Y a pesar de que pueda estar algo descolocado -tampoco es para echarse las manos a la cabeza-, Gyllenhaal es el maldito Laurence Olivier comparado con Gemma Arterton. Ya mencioné, en la crítica a “Furia de Titanes”, que Arterton me parece irritante; pero es que, tras verla aquí, la palabra irritante se queda corta. La muchacha se limita a pasear su palmito -que lo tiene, eso es indudable-, poner unos mohínes que dejan en ridículo a los de Keira Knightley, y, sobre todo, hablar, hablar, hablar… y ponerte de más mala leche con cada palabra que suelta.
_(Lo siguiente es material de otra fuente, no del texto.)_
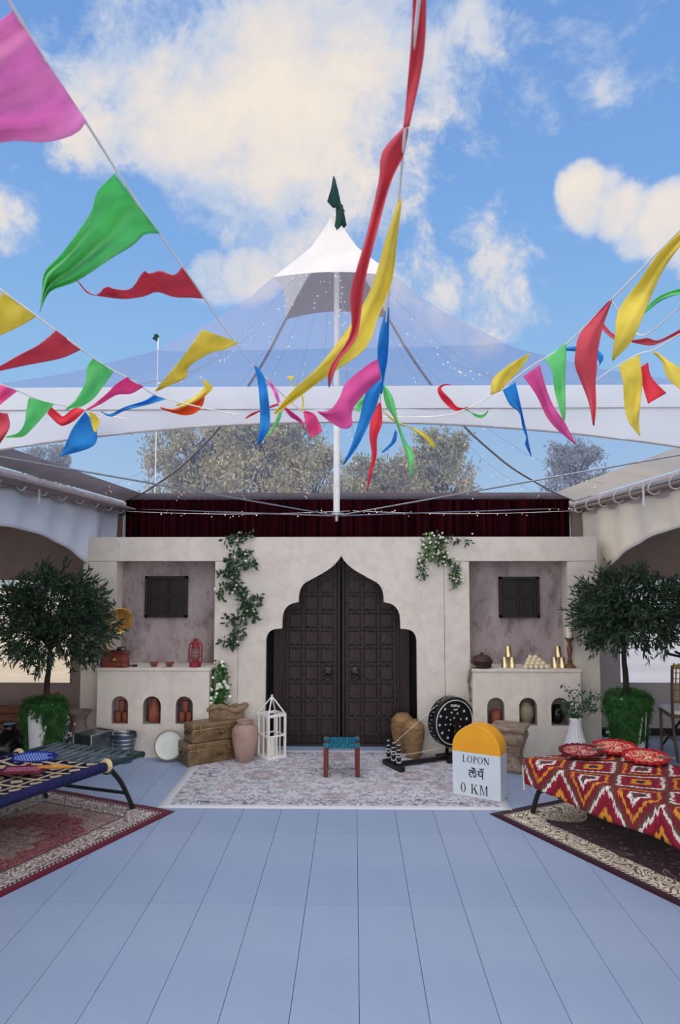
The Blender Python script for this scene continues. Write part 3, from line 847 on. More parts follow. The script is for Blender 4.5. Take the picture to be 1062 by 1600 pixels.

El tópico de los dos personajes que pasan del odio al amor en este tipo de cintas puede funcionar estupendamente -y, por la parte de Gyllenhaal, funciona-, pero si en vez de esperar el momento en que dejarán de pelearse para liarse de una vez, esperas el momento en que la apuñalará hasta la muerte para no tener que oírla más, es que hay algo que no funciona. Lo cierto es que la interpretación de la Arterton mejora hacia el final, pero para entonces ya estás tan harta de desear su muerte lenta y dolorosa que ya te da igual.
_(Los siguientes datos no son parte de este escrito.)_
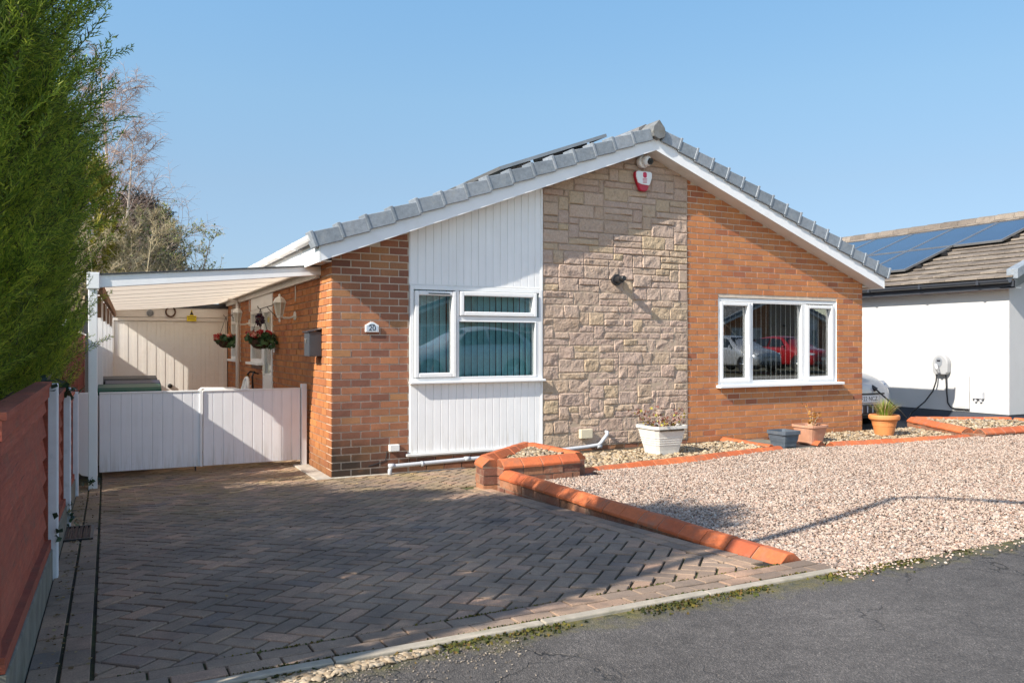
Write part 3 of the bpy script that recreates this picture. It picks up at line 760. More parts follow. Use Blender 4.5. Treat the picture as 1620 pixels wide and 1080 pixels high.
t = thing('security_camera', 'white dome security camera under the gable apex above the alarm box', 'camera', (4.2, 0, 3.93))
m = MB(); m.lathe((4.19, 0, 3.93), [(.055, -.03), (.085, -.035), (.085, -.085), (.075, -.10)], 20, 'y'); m.build('camera_base', 'upvc', t, smooth=False, bevel=.004)
m = MB(); bm = bmesh.new(); bmesh.ops.create_uvsphere(bm, u_segments=20, v_segments=12, radius=.074)
vs = [v_.co.copy() + Vector((4.215, -.115, 3.935)) for v_ in bm.verts]; fs = [[q.index for q in f.verts] for f in bm.faces]; m.add(vs, fs); m.build('camera_ball', 'upvc', t, smooth=True); bm.free()
m = MB(); m.tube([(4.222, -.15, 3.928), (4.236, -.192, 3.916)], .045, 16); m.build('camera_lens', 'dark', t)
m = MB(); m.tube([(4.2365, -.193, 3.9155), (4.238, -.197, 3.914)], .022, 14); m.build('lens_glass', 'car_glass', t)

t = thing('letterbox', 'dark grey metal letterbox on the side wall beside the front corner', 'letterbox', (0, .55, 1.35))
m = MB(); m.box(-.15, .43, 1.345, -.005, .69, 1.63); m.build('letterbox_body', 'letterbox', t, bevel=.006)
m = MB(); m.prism([(-.17, 0, 1.622), (-.005, 0, 1.655), (-.005, 0, 1.668), (-.175, 0, 1.634)], (0, .415, 0), (0, .705, 0)); m.build('letterbox_lid', 'letterbox', t, bevel=.003)
m = MB(); m.box(-.162, .52, 1.535, -.15, .64, 1.55); m.box(-.165, .555, 1.50, -.15, .585, 1.535); m.build('lock', 'chrome', t, bevel=.003)

def lantern(label, y):
    t = thing('wall_lantern', label, 'wall light', (0, y, 1.9), group='lanterns on the side wall')
    m = MB(); m.lathe((-.012, y, 1.86), [(.02, -.012), (.055, -.01), (.05, .012), (.02, .03)][0:3], 12, 'x')
    m.tube([(0, y, 1.86), (-.08, y, 1.83), (-.15, y, 1.83), (-.20, y, 1.86)], .014, 8); m.lathe((0, y, 1.86), [(.055, -.02), (.06, -.012), (.06, 0)], 14, 'x'); m.build('bracket', 'upvc_dirty', t, smooth=False)
    c = (-.21, y, 1.86)
    m = MB(); m.lathe(c, [(.006, -.09), (.016, -.07), (.010, -.045), (.036, -.025), (.042, 0)], 6); m.lathe(c, [(.092, .165), (.088, .178), (.06, .225), (.03, .245), (.016, .25), (.018, .268), (.006, .285)], 6)
    for i in range(6):
        a = 2 * math.pi * (i + .5) / 6; m.tube([(c[0] + .042 * math.cos(a), y + .042 * math.sin(a), 1.86), (c[0] + .078 * math.cos(a), y + .078 * math.sin(a), 2.027)], .006, 4)
    m.build('lantern_frame', 'upvc_dirty', t)
    MB().lathe(c, [(.037, .002), (.073, .166)], 6).build('lantern_glass', 'glass_lamp', t)
lantern('white hexagonal wall lantern nearest the letterbox on the side wall', 1.87)
lantern('white hexagonal wall lantern farther back beside the downpipe', 5.62)

def leafblob(c, rad, n, size, rng, squash=.7, ctr_up=0):
    """n small random leaf quads in an ellipsoid shell"""
    d = rng.normal(size=(n, 3)); d /= np.linalg.norm(d, axis=1)[:, None]
    r = rng.uniform(.55, 1.0, n)[:, None]
    p = np.array(c) + d * r * np.array([rad, rad, rad * squash])
    tv = np.array([[0, -.5, 0], [.5, 0, .12], [0, .5, 0], [-.5, 0, .12]]) * 1.0; tf = np.array([[0, 1, 2, 3]])
    m = rotmats(n, rng); s = rng.uniform(.6, 1.3, n) * size; m[:, :3, :3] *= s[:, None, None]; m[:, :3, 3] = p
    return instance(tv, tf, m)
def basket(label, y, x=-.23, full=True, figure=False):
    t = thing('hanging_basket', label, 'hanging basket', (x, y, 1.45), group='flower baskets on the side wall')
    m = MB(); m.tube([(0, y, 2.09), (-.05, y, 2.06), (x, y, 2.0), (x - .03, y, 2.01), (x - .04, y, 2.04)], .007, 6); m.tube([(0, y, 2.12), (0, y, 1.86)], .008, 6); m.tube([(0, y, 1.88), (x * .6, y, 2.03)], .006, 6); m.build('bracket', 'dark', t)
    m = MB()
    for i in range(3):
        a = 2 * math.pi * i / 3 + .4; m.tube([(x, y, 2.0), (x + .16 * math.cos(a), y + .16 * math.sin(a), 1.56)], .004, 4)
    m.build('chain', 'dark', t)
    m = MB(); m.lathe((x, y, 1.555), [(.05, -.135), (.10, -.115), (.145, -.06), (.165, 0), (.15, 0)], 16); m.build('bowl', 'wicker', t)
    rng = np.random.default_rng(int(y * 100))
    V, F = leafblob((x, y, 1.575), .235, 260, .075, rng, .36); V2, F2 = leafblob((x + .06, y - .12, 1.50), .16, 60, .07, rng, .6)
    npmesh('leaves', np.concatenate([V, V2]), np.concatenate([F, F2 + len(V)]), 'basket_leaf', t)
    # each flower: a small ball of petals
    vs, fs = [], []; k = 0; Vs, Fs = [], []
    for i in range(17):
        a = rng.uniform(0, 6.28); r = rng.uniform(.02, .21); q = (x + r * math.cos(a), y + r * math.sin(a), 1.625 + rng.uniform(-.02, .055) - r * .12)
        V, F = leafblob(q, .034, 16, .05, rng, .8); Vs.append(V); Fs.append(F + k); k += len(V)
    npmesh('flowers', np.concatenate(Vs), np.concatenate(Fs), 'petal_red', t)
    if figure:
        V, F = leafblob((x - .01, y, 1.84), .06, 90, .05, rng, 1.5); npmesh('dark_ornament', V, F, 'petal_dark', t)
basket('hanging basket of red and cream flowers with a dark ornament on its chain', 3.2, figure=True)
basket('hanging basket of orange and cream flowers nearest the garage door', 6.95)

# garden hose reel bracket on the side wall
t = thing('hose_hook', 'black wall hook with an orange tool hanging on the brick below the kitchen window', 'wall hook', (0, 4.95, .9))
m = MB(); m.tube([(0, 4.75, 1.0), (-.08, 4.75, 1.02), (-.10, 4.75, .96), (-.08, 4.8, .70)], .016, 6); m.build('hook', 'dark', t); m = MB(); m.tube([(0, 5.05, 1.02), (-.09, 5.05, 1.03), (-.12, 5.1, .98)], .016, 6); m.build('hook', 'dark', t)
m = MB(); m.tube([(-.12, 5.1, .97), (-.10, 5.25, .86)], .03, 8); m.build('tool_grip', 'shrub_orange', t)
m = MB(); m.tube([(-.10, 5.25, .86), (-.07, 5.6, .35)], .014, 6); m.build('tool_shaft', 'dark', t)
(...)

De Ben Kingsley poco hay que decir: metido en su papel de histrión de la historia (habitualmente como villano, aunque hay excepciones, como “La Última Legión”), se dedica a conspirar, tener un sospechoso parecido con una serpiente, y llevar más raya en los ojos que la misma Cleopatra. Cómo se echan de menos los tiempos de “La lista de Schindler”… Quien sí se hace con el espectador, de principio a fin de su aparición, es Alfred Molina. El británico cumple su función de secundario cómico de forma absolutamente magistral: cada palabra, cada acción, hacen que te partas con él, aunque sea haciendo algo tan absurdo como hablar de los instintos suicidas de las avestruces (juro que esto es cierto).
El resto es, como decía, pirotecnia pura: efectos especiales espectaculares, escenas de acción trepidantes con abundancia de parkour (esa disciplina física de origen francés que tan popular se ha vuelto últimamente en el cine de acción americano), una banda sonora épica pero discreta -cortesía de Harry Gregson-Williams-, y un ritmo incesante que no da pie al aburrimiento. El espectador sale del cine satisfecho, habiendo pasado dos horas en un circo de tres pistas que, sin duda, lo ha entretenido, pero que olvidará en breve; y, sin embargo, sin la sensación de que te hayan robado la cartera, como sí han hecho “Furia de Titanes” o “Alicia en el País de las Maravillas”, por ejemplo. Lo dicho, Jerry Bruckheimer es un tío listo, y sabe que, así, te podrá volver a sacar la pasta en la secuela; y tú pagarás encantado, porque sabes que, al menos, no te vas a aburrir.